Wednesday, December 21, 2011

Joe Schmo to Lambo Guy Must Hate His Life


The Thrill Of Victory. The Agony of Defeat. Rarely does one person get to experience such highs and lows within mere hours of each other, but when it happens, the comedown is often all the more painful. Just ask Santaquin, Utah resident David Dopp. The Frito-Lay truck driver won a green Lamborghini MurciƩlago LP640 Roadster, grand prize in the "Joe Schmo To Lambo" contest operated by Maverik gas stations and teamgive.org last month. Dopp, father of six, was finally presented the car on Saturday afternoon, after which he set about driving it around the neighborhood, giving rides to friends. His elation wouldn't last. Less than six hours after taking delivery of the Lamborghini, Dopp lost control of the 640-horsepower Italian, hopped a curb and spun it into an embankment 75 feet from the road. A witness, Miles Davis (yes, really), said that skid marks were evident on the road and that the car ended up facing the wrong direction. Neither Dopp nor his friend in the passenger seat were injured. Police say the accident was likely "speed-related," although Dopp reportedly says he was only doing 40-50 mph when he lost control of the car on a section of road with a 35-mph speed limit. Dopp maintains he might have hit some black ice or gravel.

The worst. What a disgrace.
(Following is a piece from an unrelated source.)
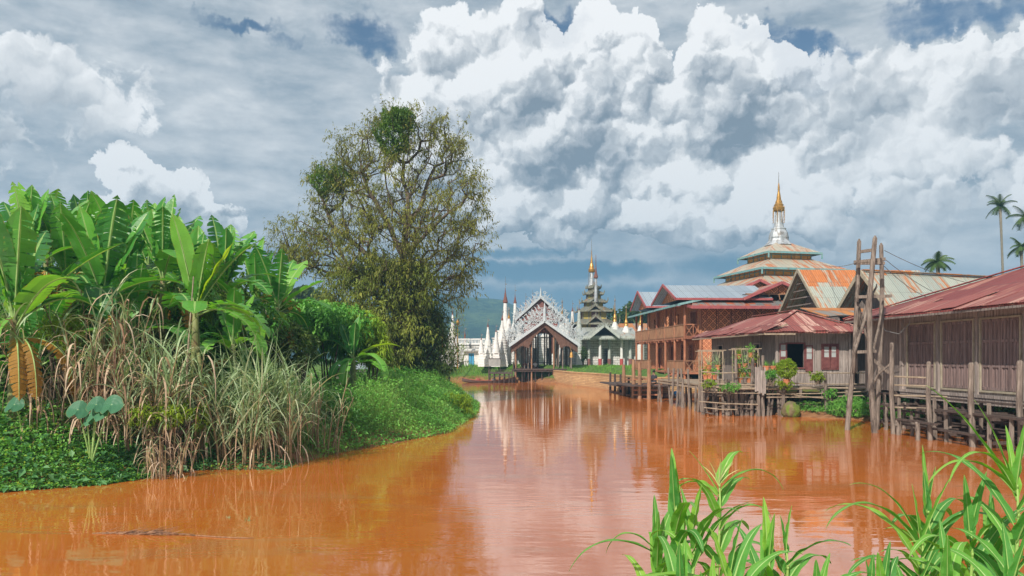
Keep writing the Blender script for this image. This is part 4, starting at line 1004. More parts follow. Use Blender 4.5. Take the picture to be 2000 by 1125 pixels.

You didn't even open that thing up, crashed doing 40-50? Guy, a 1988 Toyota Corolla can handle corner going 40-50 mph, what the fuck happened? 

Here's the million dollar question though, does this guy sell the car, or keep it and continue out his average to below average existence (no offense David)? Doesn't sound like the damage should be too bad, just a fender-bender type thing so this should fetch a pretty penny. A quick search shows these things, brand new, and without an accident from some moron driver, fetching about $230k. That's a lot of bags of chips for a Frito Lay driver.

I always find myself debating this when I go to play the McDonald's Monopoly game or those car giveaways that I keep signing my parents up for in the mall, and I always hypothetically say you have to sell it. 

I mean you can't live in some small ranch house in Suburban Utah (actually, can you have a suburb if your whole state looks like a suburb? Like wouldn't Utah as a whole be a suburb of, like Vegas or something? I'm off subject), I'd say sell it and move to one of the real states now that you can afford to.